Governments must now decide: anchor shipping’s future in certainty or let politics pull it apart.
In other news this week, Dutch shipping company Anthony Veder will begin operating two of its vessels on bio-LNG to generate compliance surpluses to sell into Gasum’s FuelEU Maritime pooling scheme. Anthony Veder’s LNG carriers Coral Energy and Coral EnergICE are both chartered by Gasum.
August was the first month without alternative fuel-capable vessels orders since 2018, DNV's senior consultant Kristian Hammer said. But vessel deliveries have continued. Since 1 August, 10 LNG- and five methanol-capable vessels have entered into service, bringing the current LNG-capable fleet to 781 ships and the methanol fleet to 75.
South Korean classification society Korean Register (KR) has granted an approval in principle (AiP) for HD Hyundai’s newly developed safety system for ammonia-capable ships. The system can capture any ammonia gas leaked during operation and convert it into aqueous ammonia, KR explained.

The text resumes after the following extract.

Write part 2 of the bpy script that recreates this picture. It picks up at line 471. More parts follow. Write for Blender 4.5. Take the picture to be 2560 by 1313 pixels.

French carmaker Renault will purchase emission reductions from Norwegian shipping line United European Car Carriers (UECC) by running ships on liquefied biomethane (LBM). “Pilot shipments of Renault vehicles started on 1 July from Zeebrugge, Belgium to Esbjerg, Denmark,” UECC said. The LBM consumed on these ships is projected to cut around 1,000 mt/year of CO2-equivalent, which will be credited to Renault.